# Extracted information:
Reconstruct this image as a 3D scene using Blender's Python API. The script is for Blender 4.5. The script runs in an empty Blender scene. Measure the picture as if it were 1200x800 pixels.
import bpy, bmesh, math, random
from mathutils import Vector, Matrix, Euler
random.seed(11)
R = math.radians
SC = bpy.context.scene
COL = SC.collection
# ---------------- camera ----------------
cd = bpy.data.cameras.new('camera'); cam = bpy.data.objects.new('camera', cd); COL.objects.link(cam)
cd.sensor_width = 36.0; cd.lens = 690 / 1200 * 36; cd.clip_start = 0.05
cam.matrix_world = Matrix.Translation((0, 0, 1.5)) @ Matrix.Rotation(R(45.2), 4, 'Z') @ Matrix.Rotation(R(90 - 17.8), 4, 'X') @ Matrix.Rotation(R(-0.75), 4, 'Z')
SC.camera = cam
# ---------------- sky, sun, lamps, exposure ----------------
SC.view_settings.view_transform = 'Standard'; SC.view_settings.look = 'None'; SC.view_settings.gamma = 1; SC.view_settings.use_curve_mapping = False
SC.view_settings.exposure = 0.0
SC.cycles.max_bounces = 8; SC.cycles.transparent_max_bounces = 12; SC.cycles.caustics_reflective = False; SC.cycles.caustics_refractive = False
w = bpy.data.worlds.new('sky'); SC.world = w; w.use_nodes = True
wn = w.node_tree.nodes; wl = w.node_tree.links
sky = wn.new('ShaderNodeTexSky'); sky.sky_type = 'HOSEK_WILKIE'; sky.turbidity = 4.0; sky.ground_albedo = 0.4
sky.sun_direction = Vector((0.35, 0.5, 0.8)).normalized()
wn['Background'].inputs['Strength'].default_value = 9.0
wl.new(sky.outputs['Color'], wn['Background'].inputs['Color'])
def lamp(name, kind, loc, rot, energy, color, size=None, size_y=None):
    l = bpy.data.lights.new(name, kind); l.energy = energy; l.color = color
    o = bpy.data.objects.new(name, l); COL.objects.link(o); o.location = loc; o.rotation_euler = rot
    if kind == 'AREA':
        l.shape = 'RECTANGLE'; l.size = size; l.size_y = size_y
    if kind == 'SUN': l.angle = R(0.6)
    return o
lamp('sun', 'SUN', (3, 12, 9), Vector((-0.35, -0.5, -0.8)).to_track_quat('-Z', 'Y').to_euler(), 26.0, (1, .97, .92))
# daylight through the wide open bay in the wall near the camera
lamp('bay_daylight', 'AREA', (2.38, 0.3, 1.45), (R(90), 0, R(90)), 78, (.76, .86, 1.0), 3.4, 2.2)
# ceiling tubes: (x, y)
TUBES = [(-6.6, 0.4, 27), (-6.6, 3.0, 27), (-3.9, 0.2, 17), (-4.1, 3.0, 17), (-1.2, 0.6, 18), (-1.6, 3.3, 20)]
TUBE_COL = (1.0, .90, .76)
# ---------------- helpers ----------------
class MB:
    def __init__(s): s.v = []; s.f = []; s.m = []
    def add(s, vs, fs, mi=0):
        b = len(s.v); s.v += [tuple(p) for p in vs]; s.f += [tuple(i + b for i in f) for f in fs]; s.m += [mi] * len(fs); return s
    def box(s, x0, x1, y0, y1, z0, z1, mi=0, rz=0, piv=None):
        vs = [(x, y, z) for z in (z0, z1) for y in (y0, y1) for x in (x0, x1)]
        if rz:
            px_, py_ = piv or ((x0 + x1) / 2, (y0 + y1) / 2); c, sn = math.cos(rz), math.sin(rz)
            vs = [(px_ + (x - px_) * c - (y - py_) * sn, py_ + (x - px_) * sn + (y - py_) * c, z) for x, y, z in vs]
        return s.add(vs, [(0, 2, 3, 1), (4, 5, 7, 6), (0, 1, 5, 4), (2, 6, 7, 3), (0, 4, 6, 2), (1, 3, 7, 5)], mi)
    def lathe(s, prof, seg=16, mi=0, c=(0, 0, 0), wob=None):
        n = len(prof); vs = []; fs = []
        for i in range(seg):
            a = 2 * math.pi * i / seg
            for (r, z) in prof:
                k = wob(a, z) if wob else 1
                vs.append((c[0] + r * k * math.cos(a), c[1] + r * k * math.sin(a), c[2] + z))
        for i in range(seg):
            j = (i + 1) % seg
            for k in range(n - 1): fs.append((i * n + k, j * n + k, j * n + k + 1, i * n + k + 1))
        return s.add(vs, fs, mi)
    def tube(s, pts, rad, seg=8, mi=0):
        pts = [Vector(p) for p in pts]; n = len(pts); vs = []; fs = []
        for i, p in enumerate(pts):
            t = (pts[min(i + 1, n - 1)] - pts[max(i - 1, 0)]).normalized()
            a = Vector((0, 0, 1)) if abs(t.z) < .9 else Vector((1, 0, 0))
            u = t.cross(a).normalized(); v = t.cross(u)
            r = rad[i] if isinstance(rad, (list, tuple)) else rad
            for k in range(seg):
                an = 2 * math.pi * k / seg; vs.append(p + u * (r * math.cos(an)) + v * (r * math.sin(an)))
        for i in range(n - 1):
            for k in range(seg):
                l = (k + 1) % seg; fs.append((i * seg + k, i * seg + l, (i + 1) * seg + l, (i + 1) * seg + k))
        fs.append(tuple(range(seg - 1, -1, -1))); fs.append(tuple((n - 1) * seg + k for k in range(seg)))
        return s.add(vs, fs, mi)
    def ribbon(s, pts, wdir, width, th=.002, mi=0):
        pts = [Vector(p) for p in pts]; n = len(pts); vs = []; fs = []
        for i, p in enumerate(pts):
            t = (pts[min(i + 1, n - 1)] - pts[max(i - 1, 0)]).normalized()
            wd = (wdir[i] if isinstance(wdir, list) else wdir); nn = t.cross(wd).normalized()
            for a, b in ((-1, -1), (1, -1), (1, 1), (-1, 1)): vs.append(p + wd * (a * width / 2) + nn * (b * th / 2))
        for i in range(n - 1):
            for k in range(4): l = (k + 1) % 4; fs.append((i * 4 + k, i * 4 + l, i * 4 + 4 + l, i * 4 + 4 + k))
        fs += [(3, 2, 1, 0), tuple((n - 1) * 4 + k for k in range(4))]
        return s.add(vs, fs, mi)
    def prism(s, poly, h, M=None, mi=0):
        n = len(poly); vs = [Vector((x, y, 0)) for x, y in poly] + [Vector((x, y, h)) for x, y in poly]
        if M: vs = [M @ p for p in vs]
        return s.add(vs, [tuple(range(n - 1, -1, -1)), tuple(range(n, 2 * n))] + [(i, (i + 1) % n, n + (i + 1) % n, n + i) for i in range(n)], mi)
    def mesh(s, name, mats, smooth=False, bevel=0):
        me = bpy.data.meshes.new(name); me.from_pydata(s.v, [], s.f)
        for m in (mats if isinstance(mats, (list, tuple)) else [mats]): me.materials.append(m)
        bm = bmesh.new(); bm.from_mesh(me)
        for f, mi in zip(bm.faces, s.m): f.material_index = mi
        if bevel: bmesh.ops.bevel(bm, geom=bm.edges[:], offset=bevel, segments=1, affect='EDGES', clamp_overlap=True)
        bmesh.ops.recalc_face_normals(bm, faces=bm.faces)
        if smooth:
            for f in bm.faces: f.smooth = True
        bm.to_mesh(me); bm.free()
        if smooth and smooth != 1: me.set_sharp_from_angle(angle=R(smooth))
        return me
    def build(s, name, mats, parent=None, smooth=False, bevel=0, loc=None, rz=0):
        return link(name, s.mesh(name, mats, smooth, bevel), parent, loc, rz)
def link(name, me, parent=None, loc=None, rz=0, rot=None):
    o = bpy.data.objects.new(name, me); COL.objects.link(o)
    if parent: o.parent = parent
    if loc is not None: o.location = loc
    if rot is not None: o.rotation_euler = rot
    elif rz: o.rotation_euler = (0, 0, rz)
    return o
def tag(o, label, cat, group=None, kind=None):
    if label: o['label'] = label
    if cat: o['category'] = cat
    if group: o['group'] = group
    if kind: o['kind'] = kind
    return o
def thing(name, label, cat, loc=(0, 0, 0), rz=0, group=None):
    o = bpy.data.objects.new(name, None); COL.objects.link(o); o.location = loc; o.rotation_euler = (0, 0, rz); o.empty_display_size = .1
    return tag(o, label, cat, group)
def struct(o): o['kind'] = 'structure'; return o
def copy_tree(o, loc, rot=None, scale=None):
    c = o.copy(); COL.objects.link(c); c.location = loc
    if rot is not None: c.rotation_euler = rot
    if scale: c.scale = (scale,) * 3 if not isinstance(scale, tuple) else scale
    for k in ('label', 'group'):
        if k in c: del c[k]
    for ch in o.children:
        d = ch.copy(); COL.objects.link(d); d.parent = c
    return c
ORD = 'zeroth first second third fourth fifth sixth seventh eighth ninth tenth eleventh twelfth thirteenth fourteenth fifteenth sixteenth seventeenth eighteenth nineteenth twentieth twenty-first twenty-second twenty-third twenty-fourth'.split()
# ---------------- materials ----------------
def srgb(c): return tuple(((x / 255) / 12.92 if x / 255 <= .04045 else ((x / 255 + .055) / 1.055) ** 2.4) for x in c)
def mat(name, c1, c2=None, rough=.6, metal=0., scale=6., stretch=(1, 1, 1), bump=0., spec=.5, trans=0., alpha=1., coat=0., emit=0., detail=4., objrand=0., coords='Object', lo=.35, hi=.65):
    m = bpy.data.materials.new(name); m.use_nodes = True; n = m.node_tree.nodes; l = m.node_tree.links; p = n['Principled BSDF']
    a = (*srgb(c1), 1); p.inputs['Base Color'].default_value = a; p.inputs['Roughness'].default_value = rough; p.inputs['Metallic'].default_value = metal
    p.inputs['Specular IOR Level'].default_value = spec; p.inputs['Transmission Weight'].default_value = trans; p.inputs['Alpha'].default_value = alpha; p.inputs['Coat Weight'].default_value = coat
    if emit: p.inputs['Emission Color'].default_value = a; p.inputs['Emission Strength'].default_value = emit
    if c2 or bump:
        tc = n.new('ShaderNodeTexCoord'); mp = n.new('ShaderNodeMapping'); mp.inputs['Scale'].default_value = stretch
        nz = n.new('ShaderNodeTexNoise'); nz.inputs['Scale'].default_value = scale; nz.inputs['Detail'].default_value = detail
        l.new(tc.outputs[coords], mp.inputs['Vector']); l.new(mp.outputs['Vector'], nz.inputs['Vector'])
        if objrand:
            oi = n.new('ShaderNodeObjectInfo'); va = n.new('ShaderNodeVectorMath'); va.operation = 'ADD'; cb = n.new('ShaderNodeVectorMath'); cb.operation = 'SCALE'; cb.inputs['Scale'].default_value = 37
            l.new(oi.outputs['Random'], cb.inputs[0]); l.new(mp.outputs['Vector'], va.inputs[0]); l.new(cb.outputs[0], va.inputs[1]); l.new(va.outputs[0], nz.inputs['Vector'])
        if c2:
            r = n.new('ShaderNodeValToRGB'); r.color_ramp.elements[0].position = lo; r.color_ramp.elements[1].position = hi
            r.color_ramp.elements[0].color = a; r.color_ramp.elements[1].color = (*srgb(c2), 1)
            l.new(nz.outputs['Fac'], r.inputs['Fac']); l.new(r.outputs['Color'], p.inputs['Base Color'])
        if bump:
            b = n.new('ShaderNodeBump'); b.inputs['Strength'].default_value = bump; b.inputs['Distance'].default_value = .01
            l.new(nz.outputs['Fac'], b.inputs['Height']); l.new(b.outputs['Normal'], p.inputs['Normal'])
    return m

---

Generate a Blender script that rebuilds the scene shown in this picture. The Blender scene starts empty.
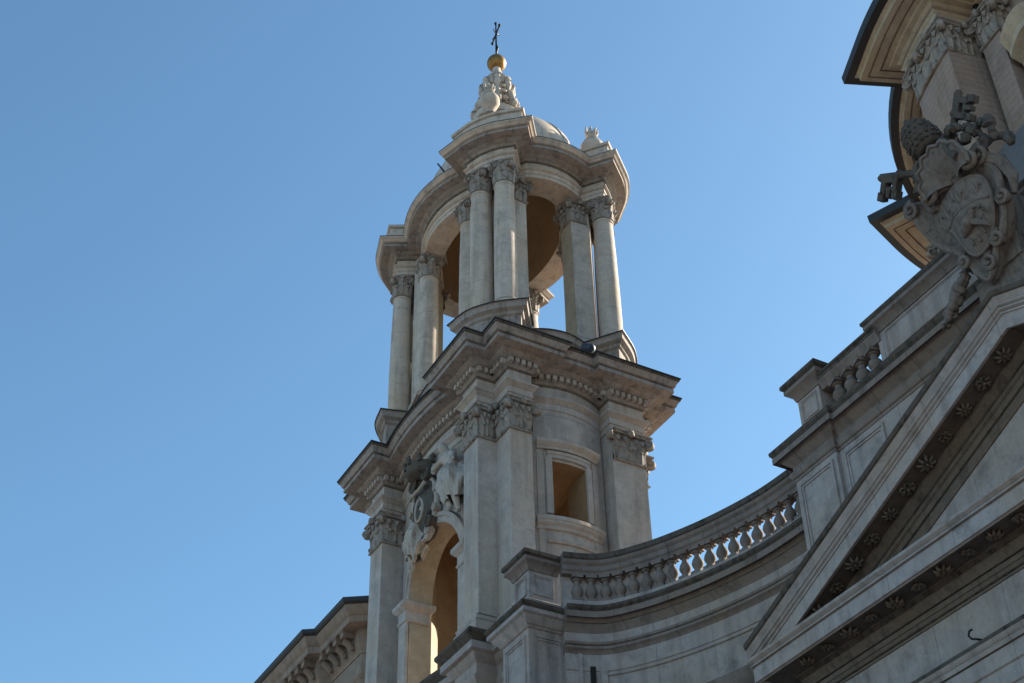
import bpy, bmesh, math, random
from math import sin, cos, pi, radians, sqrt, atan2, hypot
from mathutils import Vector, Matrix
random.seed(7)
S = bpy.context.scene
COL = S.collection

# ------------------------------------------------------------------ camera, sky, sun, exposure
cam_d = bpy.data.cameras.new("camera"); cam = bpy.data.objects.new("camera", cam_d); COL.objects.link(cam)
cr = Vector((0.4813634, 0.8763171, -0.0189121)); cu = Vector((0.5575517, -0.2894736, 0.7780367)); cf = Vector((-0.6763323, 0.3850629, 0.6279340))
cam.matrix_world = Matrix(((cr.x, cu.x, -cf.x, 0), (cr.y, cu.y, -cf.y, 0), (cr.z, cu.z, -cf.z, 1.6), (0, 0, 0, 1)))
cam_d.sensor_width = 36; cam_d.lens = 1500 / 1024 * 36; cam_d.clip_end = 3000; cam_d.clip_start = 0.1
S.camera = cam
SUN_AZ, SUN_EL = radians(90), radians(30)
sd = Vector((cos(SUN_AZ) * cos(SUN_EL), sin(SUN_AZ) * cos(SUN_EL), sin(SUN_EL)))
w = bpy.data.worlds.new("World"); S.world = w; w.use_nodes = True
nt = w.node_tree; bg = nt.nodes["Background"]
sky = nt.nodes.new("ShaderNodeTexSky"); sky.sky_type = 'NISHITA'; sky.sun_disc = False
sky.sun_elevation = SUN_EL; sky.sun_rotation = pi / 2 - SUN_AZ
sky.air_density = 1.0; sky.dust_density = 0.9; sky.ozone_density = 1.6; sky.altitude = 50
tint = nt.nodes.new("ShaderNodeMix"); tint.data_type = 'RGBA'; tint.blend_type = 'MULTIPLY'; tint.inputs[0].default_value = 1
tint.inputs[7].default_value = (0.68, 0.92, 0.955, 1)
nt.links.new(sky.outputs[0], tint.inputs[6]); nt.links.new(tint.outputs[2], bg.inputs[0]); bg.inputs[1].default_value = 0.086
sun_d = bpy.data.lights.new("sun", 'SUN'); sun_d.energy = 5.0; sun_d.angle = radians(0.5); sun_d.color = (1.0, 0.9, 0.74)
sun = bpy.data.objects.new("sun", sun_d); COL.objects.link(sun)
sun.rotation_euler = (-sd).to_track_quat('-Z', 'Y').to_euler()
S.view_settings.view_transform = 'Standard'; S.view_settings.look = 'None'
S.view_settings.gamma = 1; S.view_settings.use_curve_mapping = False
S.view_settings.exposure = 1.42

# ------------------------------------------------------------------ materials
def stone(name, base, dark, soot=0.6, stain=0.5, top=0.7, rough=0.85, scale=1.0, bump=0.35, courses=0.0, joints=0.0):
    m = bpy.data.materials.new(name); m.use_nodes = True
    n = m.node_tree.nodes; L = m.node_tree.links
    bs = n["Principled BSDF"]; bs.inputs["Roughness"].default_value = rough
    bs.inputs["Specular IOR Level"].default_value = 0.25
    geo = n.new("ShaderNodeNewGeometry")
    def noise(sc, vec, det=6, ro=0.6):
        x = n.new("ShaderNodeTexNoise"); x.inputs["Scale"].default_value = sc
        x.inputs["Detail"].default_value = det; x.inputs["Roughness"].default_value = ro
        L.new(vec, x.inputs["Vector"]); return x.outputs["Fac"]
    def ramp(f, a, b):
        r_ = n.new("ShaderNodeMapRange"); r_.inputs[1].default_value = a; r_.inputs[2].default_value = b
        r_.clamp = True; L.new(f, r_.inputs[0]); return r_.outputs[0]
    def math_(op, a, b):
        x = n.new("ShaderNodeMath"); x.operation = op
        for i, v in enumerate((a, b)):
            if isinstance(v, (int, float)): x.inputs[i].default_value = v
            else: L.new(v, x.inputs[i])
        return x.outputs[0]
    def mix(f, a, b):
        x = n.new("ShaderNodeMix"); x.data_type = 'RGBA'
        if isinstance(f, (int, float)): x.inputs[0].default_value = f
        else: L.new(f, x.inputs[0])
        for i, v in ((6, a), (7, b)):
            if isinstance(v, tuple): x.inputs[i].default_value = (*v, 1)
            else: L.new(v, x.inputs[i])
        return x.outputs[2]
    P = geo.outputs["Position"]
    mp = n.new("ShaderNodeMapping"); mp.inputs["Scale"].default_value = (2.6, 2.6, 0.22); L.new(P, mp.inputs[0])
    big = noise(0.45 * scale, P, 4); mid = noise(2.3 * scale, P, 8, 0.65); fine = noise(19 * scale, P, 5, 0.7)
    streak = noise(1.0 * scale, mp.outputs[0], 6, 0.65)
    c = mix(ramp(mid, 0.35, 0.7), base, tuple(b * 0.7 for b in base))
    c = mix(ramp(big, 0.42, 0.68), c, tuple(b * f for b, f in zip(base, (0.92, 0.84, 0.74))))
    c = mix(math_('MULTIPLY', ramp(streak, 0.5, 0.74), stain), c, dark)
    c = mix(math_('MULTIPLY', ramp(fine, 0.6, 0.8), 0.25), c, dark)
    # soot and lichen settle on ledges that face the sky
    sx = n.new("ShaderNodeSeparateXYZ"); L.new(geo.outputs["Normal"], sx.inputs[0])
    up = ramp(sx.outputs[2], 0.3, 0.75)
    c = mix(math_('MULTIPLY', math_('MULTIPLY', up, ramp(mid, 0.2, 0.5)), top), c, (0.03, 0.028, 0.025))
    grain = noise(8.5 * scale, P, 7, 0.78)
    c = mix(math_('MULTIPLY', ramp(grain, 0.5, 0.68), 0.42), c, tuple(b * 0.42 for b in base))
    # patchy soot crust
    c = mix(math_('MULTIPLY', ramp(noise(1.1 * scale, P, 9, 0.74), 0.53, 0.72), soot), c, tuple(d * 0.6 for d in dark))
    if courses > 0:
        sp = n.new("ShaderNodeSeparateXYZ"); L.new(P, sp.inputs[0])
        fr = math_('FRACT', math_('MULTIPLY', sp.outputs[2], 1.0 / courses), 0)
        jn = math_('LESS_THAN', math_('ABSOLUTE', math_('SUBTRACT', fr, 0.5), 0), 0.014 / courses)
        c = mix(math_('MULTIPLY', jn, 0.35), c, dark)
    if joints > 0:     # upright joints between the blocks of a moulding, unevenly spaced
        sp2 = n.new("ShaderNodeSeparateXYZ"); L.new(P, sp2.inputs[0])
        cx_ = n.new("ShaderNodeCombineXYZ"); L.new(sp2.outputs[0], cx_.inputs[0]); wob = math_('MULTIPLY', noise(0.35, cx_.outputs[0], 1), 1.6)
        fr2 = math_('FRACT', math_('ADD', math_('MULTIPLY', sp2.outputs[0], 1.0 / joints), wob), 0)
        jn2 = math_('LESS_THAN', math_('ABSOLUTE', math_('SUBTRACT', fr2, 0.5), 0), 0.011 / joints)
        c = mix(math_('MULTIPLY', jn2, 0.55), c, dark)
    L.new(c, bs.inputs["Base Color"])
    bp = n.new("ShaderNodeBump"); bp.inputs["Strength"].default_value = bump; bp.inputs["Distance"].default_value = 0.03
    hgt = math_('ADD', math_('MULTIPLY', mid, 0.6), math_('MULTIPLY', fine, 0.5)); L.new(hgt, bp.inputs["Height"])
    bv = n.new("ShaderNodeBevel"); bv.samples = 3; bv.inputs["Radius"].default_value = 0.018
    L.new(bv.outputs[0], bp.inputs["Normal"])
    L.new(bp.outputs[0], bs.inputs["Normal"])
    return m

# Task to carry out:
From the line with "Generate a Blender" to the line with "COL = S.collection", set down those lines word for word and only those, counting both ends. Pictures stay out of the copy.

# Worked answer:
Generate a Blender script that rebuilds the scene shown in this picture. The Blender scene starts empty.
import bpy, bmesh, math, random
from math import sin, cos, pi, radians, sqrt, atan2, hypot
from mathutils import Vector, Matrix
random.seed(7)
S = bpy.context.scene
COL = S.collection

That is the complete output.